WHAT IS ASKED =
Output the lines below exactly, please, from the first line until the line with "COL = scene.collection", counting both.

RECORDS TO PROCESS =
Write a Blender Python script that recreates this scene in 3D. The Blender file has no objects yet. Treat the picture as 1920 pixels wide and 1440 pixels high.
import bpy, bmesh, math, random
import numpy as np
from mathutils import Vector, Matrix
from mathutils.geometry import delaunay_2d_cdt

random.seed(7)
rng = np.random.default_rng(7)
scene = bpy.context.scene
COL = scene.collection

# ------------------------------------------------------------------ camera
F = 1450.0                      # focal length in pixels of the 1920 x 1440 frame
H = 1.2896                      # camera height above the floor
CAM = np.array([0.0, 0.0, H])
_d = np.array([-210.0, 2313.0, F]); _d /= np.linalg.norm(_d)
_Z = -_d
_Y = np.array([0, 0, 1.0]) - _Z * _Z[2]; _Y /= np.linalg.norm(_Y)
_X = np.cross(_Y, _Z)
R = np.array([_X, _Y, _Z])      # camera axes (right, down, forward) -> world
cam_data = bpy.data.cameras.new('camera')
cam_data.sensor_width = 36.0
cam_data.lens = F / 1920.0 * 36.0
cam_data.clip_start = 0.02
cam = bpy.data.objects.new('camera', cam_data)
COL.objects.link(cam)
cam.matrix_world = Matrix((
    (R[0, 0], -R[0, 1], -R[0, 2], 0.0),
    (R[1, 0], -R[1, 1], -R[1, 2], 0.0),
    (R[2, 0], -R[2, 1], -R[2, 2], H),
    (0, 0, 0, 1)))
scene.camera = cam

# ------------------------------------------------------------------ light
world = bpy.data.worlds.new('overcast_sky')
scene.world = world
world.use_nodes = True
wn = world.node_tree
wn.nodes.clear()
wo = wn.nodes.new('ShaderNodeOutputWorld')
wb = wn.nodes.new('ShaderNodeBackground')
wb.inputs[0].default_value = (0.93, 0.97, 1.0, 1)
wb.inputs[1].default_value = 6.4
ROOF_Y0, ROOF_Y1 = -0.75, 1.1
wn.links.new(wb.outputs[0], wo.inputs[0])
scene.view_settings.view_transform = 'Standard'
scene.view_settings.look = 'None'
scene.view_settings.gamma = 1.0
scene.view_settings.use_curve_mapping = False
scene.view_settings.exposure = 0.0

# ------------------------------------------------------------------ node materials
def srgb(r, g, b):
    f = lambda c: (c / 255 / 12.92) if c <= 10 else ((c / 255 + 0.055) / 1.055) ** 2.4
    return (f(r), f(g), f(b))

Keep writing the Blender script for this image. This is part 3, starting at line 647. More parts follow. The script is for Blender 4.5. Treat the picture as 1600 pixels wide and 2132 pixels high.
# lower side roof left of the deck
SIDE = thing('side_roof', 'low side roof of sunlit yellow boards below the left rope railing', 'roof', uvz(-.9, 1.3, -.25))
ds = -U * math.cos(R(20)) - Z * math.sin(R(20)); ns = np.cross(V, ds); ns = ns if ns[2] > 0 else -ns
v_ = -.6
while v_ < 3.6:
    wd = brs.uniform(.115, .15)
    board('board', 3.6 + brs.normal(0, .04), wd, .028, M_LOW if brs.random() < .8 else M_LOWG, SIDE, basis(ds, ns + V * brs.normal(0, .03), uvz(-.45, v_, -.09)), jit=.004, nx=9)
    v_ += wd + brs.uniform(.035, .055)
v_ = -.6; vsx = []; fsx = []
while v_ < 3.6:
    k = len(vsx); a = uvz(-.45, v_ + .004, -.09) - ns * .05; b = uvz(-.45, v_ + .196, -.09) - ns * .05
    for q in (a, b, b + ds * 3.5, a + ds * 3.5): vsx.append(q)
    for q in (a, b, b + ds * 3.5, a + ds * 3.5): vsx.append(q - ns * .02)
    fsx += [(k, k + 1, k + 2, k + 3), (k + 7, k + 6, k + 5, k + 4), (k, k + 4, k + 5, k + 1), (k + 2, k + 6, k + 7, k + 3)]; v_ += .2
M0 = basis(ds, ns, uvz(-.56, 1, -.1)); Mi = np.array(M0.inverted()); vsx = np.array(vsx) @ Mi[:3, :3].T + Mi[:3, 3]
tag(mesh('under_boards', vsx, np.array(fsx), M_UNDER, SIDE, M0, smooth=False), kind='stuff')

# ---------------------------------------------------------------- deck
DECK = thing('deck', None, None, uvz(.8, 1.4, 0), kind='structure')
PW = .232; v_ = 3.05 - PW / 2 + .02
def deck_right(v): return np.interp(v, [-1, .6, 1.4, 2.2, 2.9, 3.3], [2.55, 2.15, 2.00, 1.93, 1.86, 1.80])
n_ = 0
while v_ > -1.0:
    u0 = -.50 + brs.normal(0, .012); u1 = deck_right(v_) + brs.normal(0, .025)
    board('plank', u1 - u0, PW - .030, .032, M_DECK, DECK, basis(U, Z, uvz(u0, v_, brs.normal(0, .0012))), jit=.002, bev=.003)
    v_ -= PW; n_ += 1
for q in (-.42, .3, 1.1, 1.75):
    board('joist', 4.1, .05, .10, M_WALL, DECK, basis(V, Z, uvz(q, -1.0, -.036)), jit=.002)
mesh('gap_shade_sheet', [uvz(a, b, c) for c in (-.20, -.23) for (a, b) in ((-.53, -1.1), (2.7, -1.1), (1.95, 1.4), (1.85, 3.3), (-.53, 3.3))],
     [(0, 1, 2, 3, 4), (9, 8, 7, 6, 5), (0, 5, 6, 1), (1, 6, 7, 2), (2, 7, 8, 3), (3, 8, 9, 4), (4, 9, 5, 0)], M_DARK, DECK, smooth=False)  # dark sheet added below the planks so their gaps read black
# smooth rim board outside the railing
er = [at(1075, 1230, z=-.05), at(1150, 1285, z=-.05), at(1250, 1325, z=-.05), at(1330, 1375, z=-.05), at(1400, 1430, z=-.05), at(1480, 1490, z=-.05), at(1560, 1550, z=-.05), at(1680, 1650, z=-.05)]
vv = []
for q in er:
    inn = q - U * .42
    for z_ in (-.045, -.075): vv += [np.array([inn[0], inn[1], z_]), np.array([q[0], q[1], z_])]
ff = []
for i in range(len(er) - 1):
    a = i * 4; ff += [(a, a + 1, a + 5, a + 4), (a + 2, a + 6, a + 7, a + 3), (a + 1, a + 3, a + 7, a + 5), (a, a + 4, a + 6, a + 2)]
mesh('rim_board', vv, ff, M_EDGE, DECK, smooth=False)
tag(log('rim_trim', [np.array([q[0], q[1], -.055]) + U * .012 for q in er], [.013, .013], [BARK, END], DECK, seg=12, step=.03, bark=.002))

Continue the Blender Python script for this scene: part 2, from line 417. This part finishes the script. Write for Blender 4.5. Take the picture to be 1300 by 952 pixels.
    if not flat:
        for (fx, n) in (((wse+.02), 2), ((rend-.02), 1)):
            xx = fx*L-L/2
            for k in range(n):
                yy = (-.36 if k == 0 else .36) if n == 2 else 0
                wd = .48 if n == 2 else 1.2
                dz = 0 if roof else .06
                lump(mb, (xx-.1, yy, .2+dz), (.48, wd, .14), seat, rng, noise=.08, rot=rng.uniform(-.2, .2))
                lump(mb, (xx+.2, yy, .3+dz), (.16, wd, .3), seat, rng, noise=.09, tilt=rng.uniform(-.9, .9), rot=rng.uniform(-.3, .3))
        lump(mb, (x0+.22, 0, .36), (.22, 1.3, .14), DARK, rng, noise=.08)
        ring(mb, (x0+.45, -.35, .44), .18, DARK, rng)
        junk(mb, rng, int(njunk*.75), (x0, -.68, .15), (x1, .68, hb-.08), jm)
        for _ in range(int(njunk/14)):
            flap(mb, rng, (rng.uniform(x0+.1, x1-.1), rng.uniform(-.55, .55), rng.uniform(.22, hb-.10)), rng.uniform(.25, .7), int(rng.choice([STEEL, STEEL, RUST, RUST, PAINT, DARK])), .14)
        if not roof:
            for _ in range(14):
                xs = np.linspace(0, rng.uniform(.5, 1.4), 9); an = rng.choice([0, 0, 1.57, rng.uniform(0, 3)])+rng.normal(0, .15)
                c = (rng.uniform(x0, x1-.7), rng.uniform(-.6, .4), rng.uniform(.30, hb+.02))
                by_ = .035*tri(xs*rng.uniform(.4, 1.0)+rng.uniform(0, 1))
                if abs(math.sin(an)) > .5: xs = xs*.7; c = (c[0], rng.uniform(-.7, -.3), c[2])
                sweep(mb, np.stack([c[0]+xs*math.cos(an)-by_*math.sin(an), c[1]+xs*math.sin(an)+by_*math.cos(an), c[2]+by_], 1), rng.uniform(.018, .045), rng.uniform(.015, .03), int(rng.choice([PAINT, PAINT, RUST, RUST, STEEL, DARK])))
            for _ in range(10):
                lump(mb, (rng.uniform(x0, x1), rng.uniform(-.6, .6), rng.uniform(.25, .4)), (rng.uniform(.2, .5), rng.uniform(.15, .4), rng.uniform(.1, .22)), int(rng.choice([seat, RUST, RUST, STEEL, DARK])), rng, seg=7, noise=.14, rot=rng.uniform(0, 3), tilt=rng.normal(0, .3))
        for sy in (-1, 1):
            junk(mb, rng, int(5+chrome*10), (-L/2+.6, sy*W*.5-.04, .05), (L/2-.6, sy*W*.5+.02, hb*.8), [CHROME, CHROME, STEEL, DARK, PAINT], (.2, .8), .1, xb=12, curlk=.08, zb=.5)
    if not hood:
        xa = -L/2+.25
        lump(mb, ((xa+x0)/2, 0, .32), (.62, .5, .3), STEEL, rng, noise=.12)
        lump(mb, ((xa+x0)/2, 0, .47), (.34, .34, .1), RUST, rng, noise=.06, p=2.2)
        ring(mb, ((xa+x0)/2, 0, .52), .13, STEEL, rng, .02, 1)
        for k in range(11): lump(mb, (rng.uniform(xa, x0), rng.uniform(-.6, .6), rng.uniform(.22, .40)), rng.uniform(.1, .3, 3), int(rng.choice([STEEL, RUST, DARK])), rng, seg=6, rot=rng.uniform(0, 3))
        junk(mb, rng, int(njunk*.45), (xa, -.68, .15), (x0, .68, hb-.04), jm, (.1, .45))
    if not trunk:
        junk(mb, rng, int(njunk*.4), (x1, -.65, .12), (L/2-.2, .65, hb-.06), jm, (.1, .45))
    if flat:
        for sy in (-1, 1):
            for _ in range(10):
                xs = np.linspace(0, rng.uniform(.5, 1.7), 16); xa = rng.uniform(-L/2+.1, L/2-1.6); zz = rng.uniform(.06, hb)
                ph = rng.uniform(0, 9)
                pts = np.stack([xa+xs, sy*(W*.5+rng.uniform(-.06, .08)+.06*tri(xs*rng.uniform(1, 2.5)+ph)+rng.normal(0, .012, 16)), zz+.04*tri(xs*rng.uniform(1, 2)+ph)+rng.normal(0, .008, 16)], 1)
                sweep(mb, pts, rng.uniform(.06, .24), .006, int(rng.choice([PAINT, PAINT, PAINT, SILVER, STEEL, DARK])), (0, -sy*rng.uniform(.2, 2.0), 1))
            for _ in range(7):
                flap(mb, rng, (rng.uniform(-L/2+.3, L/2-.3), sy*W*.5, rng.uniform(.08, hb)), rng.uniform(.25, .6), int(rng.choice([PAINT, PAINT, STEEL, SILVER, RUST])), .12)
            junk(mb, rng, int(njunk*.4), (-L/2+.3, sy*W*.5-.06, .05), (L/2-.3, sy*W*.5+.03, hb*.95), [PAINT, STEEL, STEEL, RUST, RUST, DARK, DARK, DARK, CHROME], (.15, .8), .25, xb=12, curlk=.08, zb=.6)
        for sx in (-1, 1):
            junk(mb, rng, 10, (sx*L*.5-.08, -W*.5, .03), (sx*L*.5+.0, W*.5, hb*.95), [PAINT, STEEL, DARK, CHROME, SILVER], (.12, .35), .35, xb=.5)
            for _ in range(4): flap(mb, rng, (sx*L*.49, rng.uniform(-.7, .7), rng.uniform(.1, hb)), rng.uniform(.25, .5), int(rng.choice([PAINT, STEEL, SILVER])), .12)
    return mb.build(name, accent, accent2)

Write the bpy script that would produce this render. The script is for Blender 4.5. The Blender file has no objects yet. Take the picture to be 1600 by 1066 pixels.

EXPECTED OUTPUT =
Write a Blender Python script that recreates this scene in 3D. The Blender file has no objects yet. Treat the picture as 1920 pixels wide and 1440 pixels high.
import bpy, bmesh, math, random
import numpy as np
from mathutils import Vector, Matrix
from mathutils.geometry import delaunay_2d_cdt

random.seed(7)
rng = np.random.default_rng(7)
scene = bpy.context.scene
COL = scene.collection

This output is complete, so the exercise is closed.